I can attest to that. I had tried learning C++ previously, but getting started as a beginner is a bit of a nightmare (maybe that's because I was using Linux, so I couldn't use Visual Studio, but there's still a ton of complexity).
I was able to work through the Rust book though, and that was a great way to ease into the more difficult parts of systems programming.
I'm not contributing to a C project, but I feel a lot more comfortable since Rust caught all my early dumb mistakes, so I've learned to avoid the things that would shoot me in the foot.
Zig embraces reality in its design. Allocation exist, hardware exists, our entire modern infrastructure is built on C. When you start to work directly with those things, there is going to be safety issues.

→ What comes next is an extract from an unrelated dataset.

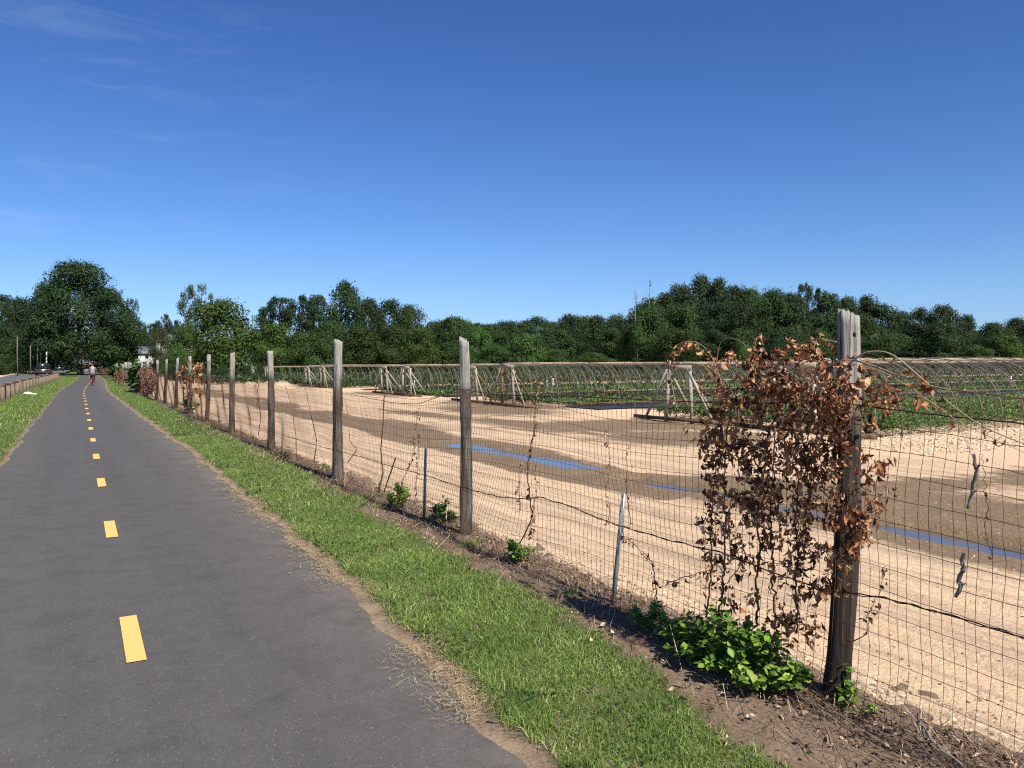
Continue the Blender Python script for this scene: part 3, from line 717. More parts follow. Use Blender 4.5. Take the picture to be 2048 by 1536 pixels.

That's just how it is. Zig tries to give you as many tools as possible to make good decisions at every turn, and help you catch mistakes. Like it's testing allocator detecting memory leaks.
Rust puts you in a box, where the outside world doesn't exist. As long as you play by its rules everything will be fine. But it eventually has to deal with this stuff, so it has unsafe. I suspect if Rust programmers went digging through all their dependencies, especially when they are working on low level stuff, they would be surprised by how much of it actually exists.
Zig tried to be more safe on average and make developers aware if pitfalls. Rust tried to be 100% safe where it can, and then not safe at all where it can't. Obviously Rusts approach has worked for it, but I don't think that invalidates Zigs. Especially when you start to get into projects where a lot of unsafe operations are needed.
Zig also has an advantage in that it simplifies memory management through its use of allocators. If you read Richard Feldman's write up on the Roc compilers rewtire in Zig, he talks about how he realized their memory allocation patterns were simple enough in Zig that they just didn't need the complexity of Rust.